A general staff meeting was held three days later. Over 100 staff members from various departments participated in cheerleading activities to stimulate the passion for work. All my colleagues in the department were on business trips that day except for me and a new colleague. Based on my personality in the past, I should have been very reluctant to do this kind of ordinary thing. My boss also thought that I wouldn't want to participate. Contrary to what was expected, I led the new colleague to participate in the activities with righteous thoughts. Meanwhile, I sent righteous thoughts to eradicate my own bad elements, and I sent out a wish for this meeting be harmonious, lively, and cheerful. The meeting was, indeed, unprecedentedly cheerful. After the meeting all the department supervisors and staff appeared relaxed and harmonious for several days, although they seemed stressed before the meeting due to intense work pressure. Later, I sincerely talked about my positive way of looking at things and why I felt it was a precious opportunity to be part of the team at a meeting with senior supervisors. When a high level supervisor interviewed me, he was very interested in my practicing Falun Gong. He strongly approved of what I said, and the interview had a harmonious and meaningful energy field. Following the interview, a colleague sitting next to me said, "Yes, I feel that you are truly like what you said." This experience convinced me of Master's Fa: "Dafa Disciples' Righteous Thoughts Are Powerful." (Essentials for Further Advancement II)

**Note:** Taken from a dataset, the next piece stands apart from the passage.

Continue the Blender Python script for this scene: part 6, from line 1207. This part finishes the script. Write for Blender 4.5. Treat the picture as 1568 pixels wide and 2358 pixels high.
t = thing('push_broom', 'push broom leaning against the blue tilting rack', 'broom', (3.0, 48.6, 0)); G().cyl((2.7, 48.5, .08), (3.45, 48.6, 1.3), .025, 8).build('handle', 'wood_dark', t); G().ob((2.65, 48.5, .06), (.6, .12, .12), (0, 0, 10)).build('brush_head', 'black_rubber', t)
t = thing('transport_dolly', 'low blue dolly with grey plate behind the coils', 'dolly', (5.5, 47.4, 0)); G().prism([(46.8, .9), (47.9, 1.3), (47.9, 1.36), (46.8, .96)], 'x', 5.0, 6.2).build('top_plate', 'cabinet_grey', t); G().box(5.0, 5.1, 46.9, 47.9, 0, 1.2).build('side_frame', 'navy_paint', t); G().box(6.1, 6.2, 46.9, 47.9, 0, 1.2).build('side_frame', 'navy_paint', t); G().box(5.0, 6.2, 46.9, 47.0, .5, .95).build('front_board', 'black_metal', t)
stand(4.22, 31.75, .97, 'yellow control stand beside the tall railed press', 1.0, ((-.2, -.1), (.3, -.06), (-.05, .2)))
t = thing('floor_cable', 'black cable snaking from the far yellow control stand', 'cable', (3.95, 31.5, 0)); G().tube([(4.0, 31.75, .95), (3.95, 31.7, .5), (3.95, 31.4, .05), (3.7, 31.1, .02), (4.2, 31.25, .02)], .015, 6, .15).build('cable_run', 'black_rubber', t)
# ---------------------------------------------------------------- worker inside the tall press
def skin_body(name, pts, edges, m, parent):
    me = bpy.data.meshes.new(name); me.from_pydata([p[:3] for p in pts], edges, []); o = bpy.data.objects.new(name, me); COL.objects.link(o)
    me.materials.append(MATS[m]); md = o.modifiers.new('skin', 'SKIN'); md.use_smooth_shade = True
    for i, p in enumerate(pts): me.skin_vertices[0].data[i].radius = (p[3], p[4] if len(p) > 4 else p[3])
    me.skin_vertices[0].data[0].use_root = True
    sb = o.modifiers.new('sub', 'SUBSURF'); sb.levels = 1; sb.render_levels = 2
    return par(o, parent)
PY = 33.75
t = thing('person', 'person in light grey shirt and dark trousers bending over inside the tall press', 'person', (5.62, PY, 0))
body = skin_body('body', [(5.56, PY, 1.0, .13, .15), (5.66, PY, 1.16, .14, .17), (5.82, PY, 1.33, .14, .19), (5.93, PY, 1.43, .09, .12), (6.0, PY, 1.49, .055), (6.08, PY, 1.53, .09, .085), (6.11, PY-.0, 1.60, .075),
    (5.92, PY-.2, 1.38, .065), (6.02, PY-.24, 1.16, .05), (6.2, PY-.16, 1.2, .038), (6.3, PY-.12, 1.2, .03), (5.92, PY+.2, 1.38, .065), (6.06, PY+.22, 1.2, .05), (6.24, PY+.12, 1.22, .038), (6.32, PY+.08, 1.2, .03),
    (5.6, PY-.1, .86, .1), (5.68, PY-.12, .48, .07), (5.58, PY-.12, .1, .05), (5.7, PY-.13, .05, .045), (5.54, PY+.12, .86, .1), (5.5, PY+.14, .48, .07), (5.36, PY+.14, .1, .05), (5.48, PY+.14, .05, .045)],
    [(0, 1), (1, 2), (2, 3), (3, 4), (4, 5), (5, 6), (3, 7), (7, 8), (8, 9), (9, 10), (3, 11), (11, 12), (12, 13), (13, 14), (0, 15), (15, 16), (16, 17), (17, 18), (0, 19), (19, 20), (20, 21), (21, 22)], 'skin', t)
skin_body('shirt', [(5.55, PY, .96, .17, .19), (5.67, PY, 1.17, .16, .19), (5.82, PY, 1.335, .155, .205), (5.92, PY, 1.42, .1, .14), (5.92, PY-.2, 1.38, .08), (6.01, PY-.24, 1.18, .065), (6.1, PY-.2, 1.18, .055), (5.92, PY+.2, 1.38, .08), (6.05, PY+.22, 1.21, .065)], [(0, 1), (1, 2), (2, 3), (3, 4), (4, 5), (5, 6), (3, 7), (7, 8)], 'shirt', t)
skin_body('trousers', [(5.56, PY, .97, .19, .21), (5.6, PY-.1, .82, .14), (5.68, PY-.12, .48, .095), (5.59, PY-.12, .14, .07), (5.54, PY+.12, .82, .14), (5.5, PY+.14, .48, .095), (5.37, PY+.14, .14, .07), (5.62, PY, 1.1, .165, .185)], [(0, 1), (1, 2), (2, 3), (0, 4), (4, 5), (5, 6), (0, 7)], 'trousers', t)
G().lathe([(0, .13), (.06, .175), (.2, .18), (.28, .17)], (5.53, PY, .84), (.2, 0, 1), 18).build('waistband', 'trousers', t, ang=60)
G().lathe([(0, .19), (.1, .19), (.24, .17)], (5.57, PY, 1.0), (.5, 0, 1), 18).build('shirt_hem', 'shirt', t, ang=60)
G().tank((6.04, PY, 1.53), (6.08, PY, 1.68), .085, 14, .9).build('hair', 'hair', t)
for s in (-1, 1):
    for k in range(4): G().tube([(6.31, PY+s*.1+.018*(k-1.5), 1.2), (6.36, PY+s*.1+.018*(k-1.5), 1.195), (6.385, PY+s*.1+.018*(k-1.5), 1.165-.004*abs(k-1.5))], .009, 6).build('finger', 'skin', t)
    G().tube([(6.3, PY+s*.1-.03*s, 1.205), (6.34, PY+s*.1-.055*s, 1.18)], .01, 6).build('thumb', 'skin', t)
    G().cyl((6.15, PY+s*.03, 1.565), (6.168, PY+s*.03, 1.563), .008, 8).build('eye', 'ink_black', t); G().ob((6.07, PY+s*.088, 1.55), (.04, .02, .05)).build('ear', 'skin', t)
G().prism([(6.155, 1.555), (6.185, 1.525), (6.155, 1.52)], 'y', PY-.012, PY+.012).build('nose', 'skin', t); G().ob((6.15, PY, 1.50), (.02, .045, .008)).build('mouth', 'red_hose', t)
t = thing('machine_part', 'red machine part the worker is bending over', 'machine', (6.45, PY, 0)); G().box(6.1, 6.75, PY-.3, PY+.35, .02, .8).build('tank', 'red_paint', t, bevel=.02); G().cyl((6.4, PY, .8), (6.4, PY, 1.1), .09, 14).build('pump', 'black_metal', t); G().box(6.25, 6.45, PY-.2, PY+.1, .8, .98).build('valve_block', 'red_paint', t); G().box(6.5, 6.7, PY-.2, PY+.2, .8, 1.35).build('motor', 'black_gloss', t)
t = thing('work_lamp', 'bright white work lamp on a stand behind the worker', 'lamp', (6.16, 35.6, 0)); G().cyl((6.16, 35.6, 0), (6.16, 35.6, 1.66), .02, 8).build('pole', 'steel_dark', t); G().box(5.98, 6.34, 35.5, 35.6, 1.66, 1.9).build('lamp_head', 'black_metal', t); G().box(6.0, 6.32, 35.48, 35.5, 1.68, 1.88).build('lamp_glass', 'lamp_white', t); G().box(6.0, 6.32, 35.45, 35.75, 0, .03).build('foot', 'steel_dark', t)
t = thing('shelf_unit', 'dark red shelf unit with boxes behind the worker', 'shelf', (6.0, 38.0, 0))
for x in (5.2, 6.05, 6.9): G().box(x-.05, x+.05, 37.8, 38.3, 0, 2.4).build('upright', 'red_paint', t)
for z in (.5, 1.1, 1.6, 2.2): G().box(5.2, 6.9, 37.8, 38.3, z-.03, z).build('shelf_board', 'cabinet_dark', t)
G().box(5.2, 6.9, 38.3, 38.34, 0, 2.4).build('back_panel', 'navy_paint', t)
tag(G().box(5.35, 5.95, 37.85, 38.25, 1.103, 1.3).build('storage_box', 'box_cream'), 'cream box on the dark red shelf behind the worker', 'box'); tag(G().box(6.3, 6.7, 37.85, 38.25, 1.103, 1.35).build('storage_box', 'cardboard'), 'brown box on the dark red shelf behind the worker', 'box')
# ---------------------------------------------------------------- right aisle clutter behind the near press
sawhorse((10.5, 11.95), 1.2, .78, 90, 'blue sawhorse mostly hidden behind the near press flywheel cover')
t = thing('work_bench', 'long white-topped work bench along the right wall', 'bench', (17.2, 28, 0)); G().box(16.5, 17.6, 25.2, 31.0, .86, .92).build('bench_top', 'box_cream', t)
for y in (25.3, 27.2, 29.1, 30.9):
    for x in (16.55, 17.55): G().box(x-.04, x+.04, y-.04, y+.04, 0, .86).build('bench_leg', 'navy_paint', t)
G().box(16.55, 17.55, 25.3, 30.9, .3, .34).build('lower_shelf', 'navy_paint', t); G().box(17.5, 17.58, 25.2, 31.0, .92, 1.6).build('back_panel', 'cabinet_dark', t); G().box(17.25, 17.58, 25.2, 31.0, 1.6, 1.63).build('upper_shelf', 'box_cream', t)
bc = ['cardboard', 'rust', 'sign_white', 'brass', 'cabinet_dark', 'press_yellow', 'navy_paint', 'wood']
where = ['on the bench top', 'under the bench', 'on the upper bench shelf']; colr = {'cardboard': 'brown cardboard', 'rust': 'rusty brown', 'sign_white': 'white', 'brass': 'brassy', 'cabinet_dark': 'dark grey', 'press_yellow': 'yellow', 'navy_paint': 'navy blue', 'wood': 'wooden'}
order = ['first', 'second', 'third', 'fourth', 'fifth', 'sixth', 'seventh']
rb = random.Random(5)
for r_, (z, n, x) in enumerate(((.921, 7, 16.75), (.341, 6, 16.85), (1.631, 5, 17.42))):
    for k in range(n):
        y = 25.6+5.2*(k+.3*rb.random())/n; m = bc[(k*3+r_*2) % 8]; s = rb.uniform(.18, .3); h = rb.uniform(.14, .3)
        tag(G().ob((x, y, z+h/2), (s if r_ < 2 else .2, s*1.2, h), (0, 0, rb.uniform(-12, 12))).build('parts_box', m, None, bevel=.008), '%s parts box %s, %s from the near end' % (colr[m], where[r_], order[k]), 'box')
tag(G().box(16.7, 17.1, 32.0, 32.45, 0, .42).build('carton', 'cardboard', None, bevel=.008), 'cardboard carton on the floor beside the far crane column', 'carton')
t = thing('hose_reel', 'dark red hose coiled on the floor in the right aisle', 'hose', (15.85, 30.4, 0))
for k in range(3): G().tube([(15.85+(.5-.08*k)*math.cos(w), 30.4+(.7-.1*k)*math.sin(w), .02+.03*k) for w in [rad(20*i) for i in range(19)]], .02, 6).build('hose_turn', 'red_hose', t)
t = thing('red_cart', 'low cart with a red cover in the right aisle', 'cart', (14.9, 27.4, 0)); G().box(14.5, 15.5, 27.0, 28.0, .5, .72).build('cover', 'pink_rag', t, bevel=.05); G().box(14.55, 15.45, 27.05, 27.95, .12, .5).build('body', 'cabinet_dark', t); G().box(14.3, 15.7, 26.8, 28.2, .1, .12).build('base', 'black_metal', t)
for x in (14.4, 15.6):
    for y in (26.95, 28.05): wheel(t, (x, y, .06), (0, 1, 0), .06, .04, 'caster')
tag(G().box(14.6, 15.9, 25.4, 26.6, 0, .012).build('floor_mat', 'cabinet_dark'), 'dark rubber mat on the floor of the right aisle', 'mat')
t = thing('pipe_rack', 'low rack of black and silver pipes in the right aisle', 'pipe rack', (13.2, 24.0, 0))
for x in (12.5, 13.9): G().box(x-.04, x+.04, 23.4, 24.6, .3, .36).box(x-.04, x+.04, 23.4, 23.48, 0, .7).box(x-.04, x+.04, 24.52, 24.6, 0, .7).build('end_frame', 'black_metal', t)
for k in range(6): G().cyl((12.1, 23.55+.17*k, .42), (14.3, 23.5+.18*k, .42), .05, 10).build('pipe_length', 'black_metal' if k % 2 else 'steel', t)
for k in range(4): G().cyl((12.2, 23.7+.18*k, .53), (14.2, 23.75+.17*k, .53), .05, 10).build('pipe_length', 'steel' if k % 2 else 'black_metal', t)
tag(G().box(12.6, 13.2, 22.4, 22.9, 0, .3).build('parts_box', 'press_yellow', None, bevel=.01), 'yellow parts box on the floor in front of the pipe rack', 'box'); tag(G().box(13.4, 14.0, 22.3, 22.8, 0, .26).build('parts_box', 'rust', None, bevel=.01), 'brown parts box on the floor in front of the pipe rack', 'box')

I easily fell into the trap of just saying the words when clarifying the truth of Dafa. I wanted others to know about Dafa immediately and made people feel as if I was repeating slogans or lecturing them. To overcome this problem, Master often arranged for my boss to remind me, "No lecturing." But sometimes, when I was supposed to speak with a Dafa disciple's righteous thoughts, I was still suppressed by my own attachments to self-protection and self-cultivation. Thus, I couldn't manifest a Dafa disciple's virtuous style. I feared what others might think of me, that others might be jealous of me, that I might be affected by people's negative attitudes, and that others might be frustrated by my words. All these should be let go of bit by bit through actual practice, so that I can do better and help people around me feel the greatness of Dafa.